▶ [WHAT YOU NEED TO DO]: Copy out every line of the records where the string "were" occurs.
** BEGIN INPUT **
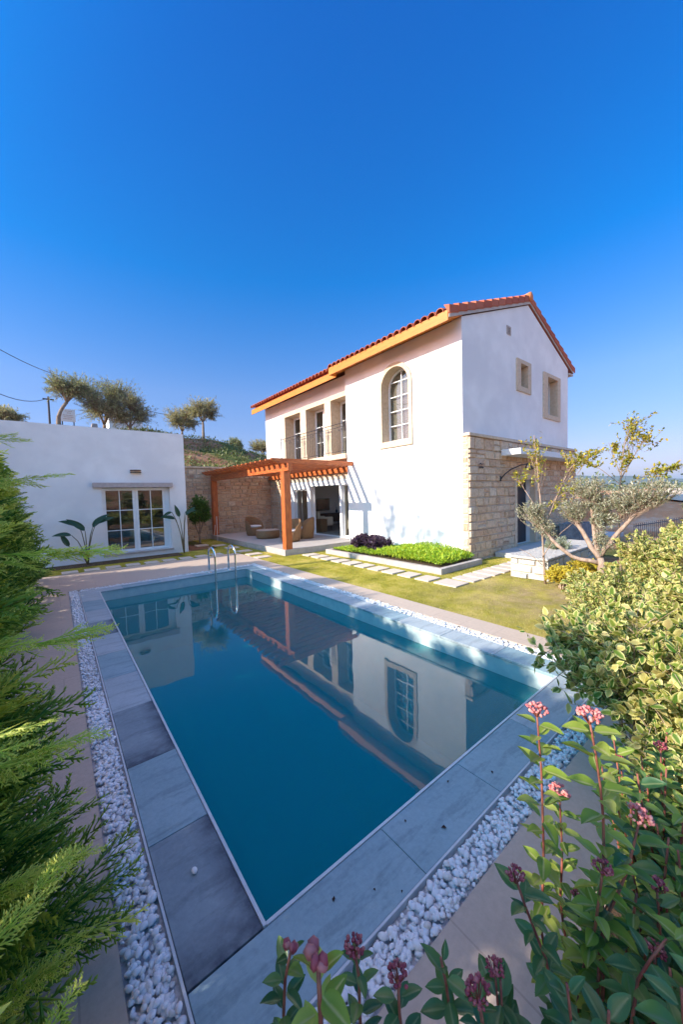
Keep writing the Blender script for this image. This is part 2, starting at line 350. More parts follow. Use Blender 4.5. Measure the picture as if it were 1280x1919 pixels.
sx = nt.nodes.new('ShaderNodeSeparateXYZ'); nt.links.new(v, sx.inputs[0])
rr = N(nt, 'MapRange'); rr.inputs[1].default_value = 13; rr.inputs[2].default_value = 18; nt.links.new(sx.outputs[0], rr.inputs[0])
rf = N(nt, 'MapRange'); rf.inputs[1].default_value = 110; rf.inputs[2].default_value = 170; nt.links.new(sx.outputs[0], rf.inputs[0])
red = ramp(nt, noise(nt, v, .35, 8, .7), [(.35, (.58, .24, .10)), (.5, (.66, .34, .18)), (.6, (.76, .54, .38))])
c = mix(nt, msk, earth, green); c = mix(nt, rr.outputs[0], c, red); c = mix(nt, rf.outputs[0], c, green)
nt.links.new(c, p.inputs[0]); bp = N(nt, 'Bump', Strength=.8, Distance=.15); nt.links.new(noise(nt, v, 3, 8, .75), bp.inputs['Height']); nt.links.new(bp.outputs[0], p.inputs['Normal']); nt.links.new(p.outputs[0], out.inputs[0])
g_ = MB().add(V, np.array(F)); tag(g_.build('ground', m_ground, smooth=True), 'earth ground and scrubby hillside behind the walls', kind='structure')

# far hills: two real ridges kilometres away
def ridge(name, R0, h0, a0, a1, seed, m, label):
    r = np.random.default_rng(seed); n = 160; mb = MB(); th = np.linspace(R_(a0), R_(a1), n)
    prof = np.zeros(n)
    for k in range(1, 9): prof += np.sin(np.linspace(0, 6.28*k*.9, n)+r.uniform(0, 6.28))/k**1.1
    prof = h0*(.62+.30*prof)
    rings = []
    for k, (dr, s) in enumerate(((-.28, 0), (-.2, .25), (-.1, .62), (0, 1), (.15, .4), (.3, 0))):
        jit = 1+.12*np.sin(th*190+k*2.1)*(0 < s < 1)
        rings.append(np.stack([R0*(1+dr)*np.sin(th), R0*(1+dr)*np.cos(th), prof*s*jit-8], 1))
    Vv = np.concatenate(rings); Ff = [(k*n+i, k*n+i+1, (k+1)*n+i+1, (k+1)*n+i) for k in range(5) for i in range(n-1)]
    tag(mb.add(Vv, Ff).build(name, m, smooth=True), label, kind='structure')
m_fh = mat('distant_green_hill', (.09, .10, .06), (.16, .15, .09), ns=.02, rough=1)
ridge('hills', 2600, 95, 60, 125, 3, m_fh, 'bluish distant hills on the horizon')
ridge('hills', 1100, 9, 62, 125, 9, m_fh, 'low dark wooded rise before the distant hills')
mb = MB(); gx = np.linspace(22.5, 80, 70); gy = np.linspace(0, 1, 9); GX, GY = np.meshgrid(gx, gy, indexing='ij'); yy_ = (-1.5-.03*GX)+GY*(3.5+.12*GX)
mb.add(np.stack([GX, yy_, hill(GX, yy_)+.05], 2).reshape(-1, 3), [(i*9+j, (i+1)*9+j, (i+1)*9+j+1, i*9+j+1) for i in range(69) for j in range(8)])
tag(mb.build('road', mat('pale_dusty_track', (.56, .44, .34), (.68, .56, .46), ns=.8, rough=1, bump=.5, bs=6)), kind='structure')

# lawn
m_lawn, nt, out = newmat('lawn_turf'); p = N(nt, 'BsdfPrincipled', Roughness=1.0); p.inputs['Specular IOR Level'].default_value = .1; v = coord(nt)
gr = ramp(nt, noise(nt, v, 1.4, 7, .65), [(.34, (.20, .20, .02)), (.5, (.42, .36, .05)), (.66, (.62, .48, .14))])
dr = ramp(nt, noise(nt, v, 8, 7, .7), [(.3, (.30, .22, .10)), (.7, (.52, .38, .20))])
vd = nt.nodes.new('ShaderNodeVectorMath'); vd.operation = 'DISTANCE'; vd.inputs[1].default_value = (5.6, 1.0, 0); nt.links.new(v, vd.inputs[0])
ml = N(nt, 'MapRange'); ml.inputs[1].default_value = .3; ml.inputs[2].default_value = 2.7; ml.inputs[3].default_value = 1; ml.inputs[4].default_value = 0; nt.links.new(vd.outputs['Value'], ml.inputs[0])
mm = N(nt, 'Math', _operation='MULTIPLY'); nt.links.new(ml.outputs[0], mm.inputs[0]); nt.links.new(ramp(nt, noise(nt, v, 3, 5, .6), [(.35, (.2, .2, .2)), (.6, (1, 1, 1))]), mm.inputs[1])
c = mix(nt, mm.outputs[0], gr, dr); nt.links.new(c, p.inputs[0])
bp = N(nt, 'Bump', Strength=1, Distance=.03); nt.links.new(noise(nt, v, 70, 4), bp.inputs['Height']); nt.links.new(bp.outputs[0], p.inputs['Normal']); nt.links.new(p.outputs[0], out.inputs[0])
rects = [(3.86, 9.6, -.86, 3.56), (3.86, 7.42, 3.56, 7.96), (3.86, 4.66, 7.96, 14.5), (-1.4, 3.86, 9.62, 11.30)]
mb = MB()
for a, b, c_, d in rects: mb.add([(a, c_, -.022), (b, c_, -.022), (b, d, -.022), (a, d, -.022)], [(0, 1, 2, 3)])
tag(mb.build('lawn', m_lawn), 'patchy green and straw coloured lawn', kind='structure')

# paving round the pool, beyond the pebble strips
mb = MB(); panel(mb, 'z', -.045, 0, -1.15, 3.85, -.86, 9.6, holes=[(-.472, 3.472, -.472, 7.472)])
tag(mb.build('paving', m_paving), 'beige stone paving round the pool', kind='structure')
mb = MB(); panel(mb, 'z', -.05, -.03, -1.15, 1.0, 9.6, 9.7); 
mb = MB(); panel(mb, 'z', -.046, -.032, -.470, 3.470, -.470, 7.470, holes=[(-.303, 3.303, -.303, 7.303)])
tag(mb.build('gravel_bed', mat('pale_gravel_grit', (.38, .39, .42), (.60, .61, .65), ns=60, rough=.9)), kind='structure')
# garden soil strips
mb = MB(); box(mb, -1.4, 4.2, -2.6, -.862, -.044, -.008); box(mb, 4.2, 9.6, -2.6, -.87, -.044, -.012); box(mb, -3.2, -1.152, -2.6, 9.6, -.044, -.010)
box(mb, -1.1, 2.5, 10.6, 11.28, -.021, -.012)
tag(mb.build('garden_bed', m_soil), 'bare soil beds along the walls and hedges', kind='structure')

# terrace under the pergola
mb = MB(); box(mb, 4.72, 7.74, 8.03, 14.5, -.04, .148)
tag(mb.build('terrace', m_terrace, bevel=.006), 'pale stone terrace under the pergola', kind='structure')
mb = MB(); box(mb, 4.69, 4.717, 8.0, 14.5, -.04, .152); box(mb, 4.72, 7.44, 8.0, 8.027, -.04, .152)
tag(mb.build('terrace_kerb', m_kerb, bevel=.004), kind='structure')
# raised landing and path by the front door
mb = MB(); box(mb, 8.6, 15.6, 2.35, 3.55, -.04, .10)
tag(mb.build('path', mat('grey_paving_path', (.42, .42, .44), (.52, .51, .51), ns=3, rough=.8)), 'grey paved path to the front door', kind='structure')

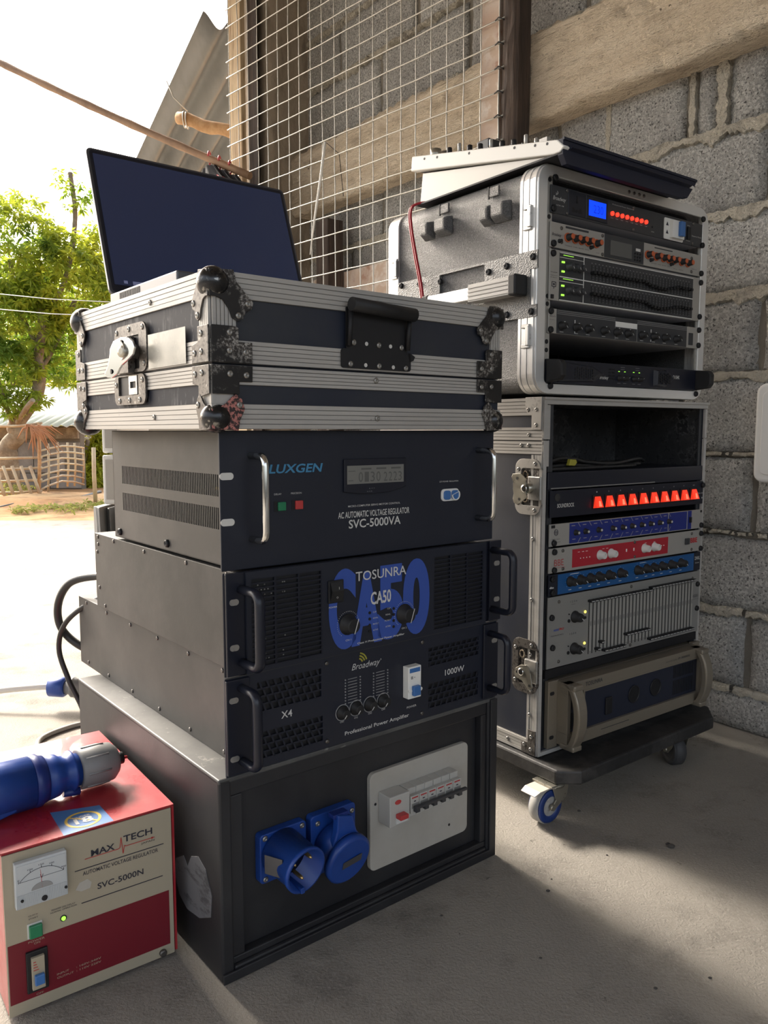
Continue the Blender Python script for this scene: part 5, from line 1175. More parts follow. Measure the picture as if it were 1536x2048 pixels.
# power strip with ten red switches
e = unit('switch_panel', 'black power strip with ten glowing red rocker switches', 'power strip', .5592, .6105, K['panel2'])
for i in range(10):
    x = .1415 + i*.03620
    q = MB().box(x-.0125, x+.0125, -.0045, -.003, .5690, .5965).build('rocker_frame', K['black'], e)
    b = MB(); b.add([(x-.0105, -.0045, .5712), (x+.0105, -.0045, .5712), (x+.0105, -.0130, .5725), (x-.0105, -.0130, .5725), (x+.0085, -.0060, .5935), (x-.0085, -.0060, .5935)], [(0, 1, 2, 3), (3, 2, 4, 5), (0, 3, 5), (1, 4, 2)]); q2_ = b.build('red_rocker', K['redsw'], q)
    b = MB(); b.add([(x-.004, -.0128, .5745), (x+.005, -.0128, .5745), (x+.003, -.0100, .5850), (x-.002, -.0100, .5850)], [(0, 1, 2, 3)]); b.v = [(p[0], p[1]-.0006, p[2]) for p in b.v]; b.build('lamp_glint', K['redsw2'], q2_)
txt(e, [('SOUNDROCK', .0284, .0760, .5775, .5850, 0, .012), ('TG-110', .4830, .5040, .5822, .5850, 0, .01), ('B', .500, .504, .5715, .5750, 0, .01)] + [(str(i+1), .1400 + i*.0362, .1430 + i*.0362 + (.003 if i == 9 else 0), .6010, .6035) for i in range(10)], K['white'])
MB().lathe([(0, .0075), (.001, .007)], (.029, -.003, .597), (0, -1, 0), 18).build('round_hole', K['sheet'], e); bolts(e, [(.5035, .6010)])
# crossover: white and navy
e = unit('audio_crossover', 'cream and navy rack unit with a row of ten small knobs', 'rack unit', .5050, .5480, K['silver'])
MB().box(.0648, .3780, -.0034, -.003, .5075, .5460).box(.382, .4475, -.0034, -.003, .5075, .5460).box(.451, .4650, -.0034, -.003, .5065, .5465).build('navy_print', K['navyp'], e)
km3 = knob_mesh('knob', .0052, .009, K['rubber'], None); cap = MB().lathe([(0, .0026), (.001, .0022)], (0, 0, 0), (0, -1, 0), 10).mesh('knob_cap', K['spkw'])
for x, z in ((.0821, .5275), (.1101, .5278), (.1489, .5280), (.1927, .5278), (.2242, .5276), (.2543, .5280), (.2863, .5282), (.3164, .5283), (.3476, .5284), (.3800, .5286)):
    q = put('knob', km3, e, (x, -.003, z)); put('knob_cap', cap, q, (x, -.012, z))
b = MB()
for i in range(10):
    x = .070 + i*.0325; b.box(x, x+.010, -.0037, -.0034, .5405, .5418).box(x+.003, x+.012, -.0037, -.0034, .5145, .5155)
    b.add([(x+.018, -.0037, .5075), (x+.0195, -.0037, .5075), (x+.027, -.0037, .5170), (x+.0255, -.0037, .5170)], [(0, 1, 2, 3)]).add([(x+.018, -.0037, .546), (x+.0195, -.0037, .546), (x+.026, -.0037, .538), (x+.0245, -.0037, .538)], [(0, 1, 2, 3)])
b.build('fine_print', K['silver'], e, kind='stuff')
b = MB(); ring(b, [(.0275+.0052*math.cos(a), .5315+.0062*math.sin(a)) for a in [k*math.pi/8 for k in range(17)]], [(.0275+.0044*math.cos(a), .5315+.0054*math.sin(a)) for a in [k*math.pi/8 for k in range(17)]], 'y', TY, -.003); b.box(.0225, .0325, TY, -.003, .5308, .5318).box(.024, .031, TY, -.003, .5335, .5341).box(.024, .031, TY, -.003, .5285, .5291); b.build('globe_mark', K['dprint'], e)
txt(e, [('Italo Jam', .0175, .0375, .5175, .5200), ('Pro Crossover', .0150, .0400, .5125, .5145)], K['dprint'])
MB().box(.4560, .4600, -.008, -.003, .521, .533).build('toggle', K['black'], e); bolts(e, [(.0215, .5120), (.5030, .5120)]); MB().box(.014, .024, -.0035, -.003, .5400, .5455).box(.4985, .5045, -.0035, -.003, .5405, .5455).build('ear_slot', K['black'], e)
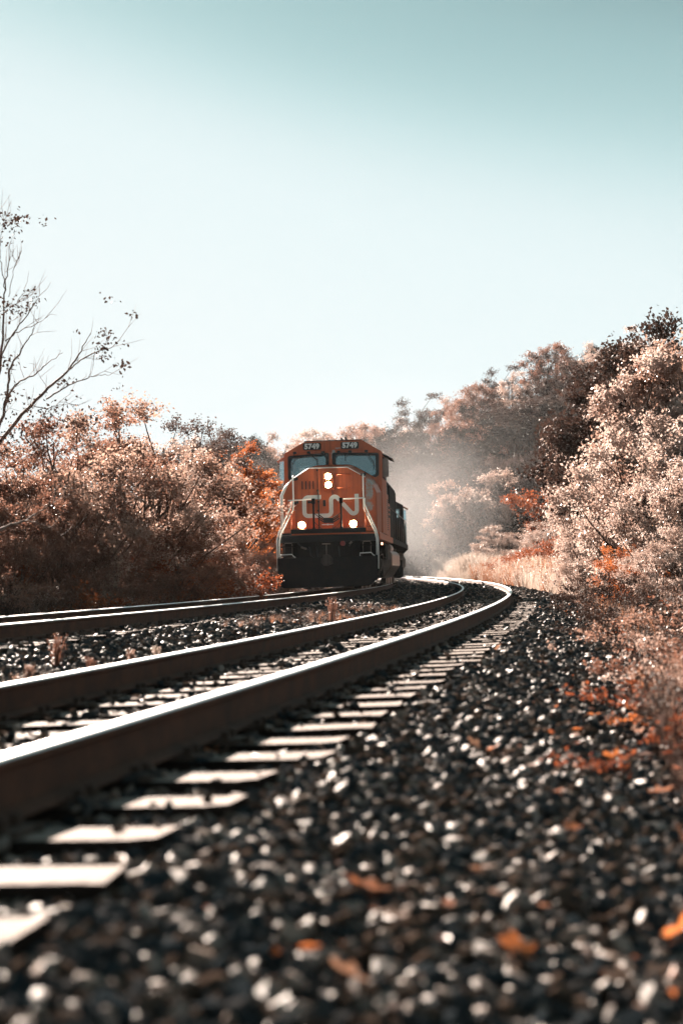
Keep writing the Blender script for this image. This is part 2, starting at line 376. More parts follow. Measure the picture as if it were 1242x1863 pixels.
** END INPUT **
▶ [RESPONSE TO THE TASK]:
Keep writing the Blender script for this image. This is part 2, starting at line 350. More parts follow. Use Blender 4.5. Measure the picture as if it were 1280x1919 pixels.
Continue the Blender Python script for this scene: part 5, from line 1175. More parts follow. Measure the picture as if it were 1536x2048 pixels.
Keep writing the Blender script for this image. This is part 2, starting at line 376. More parts follow. Measure the picture as if it were 1242x1863 pixels.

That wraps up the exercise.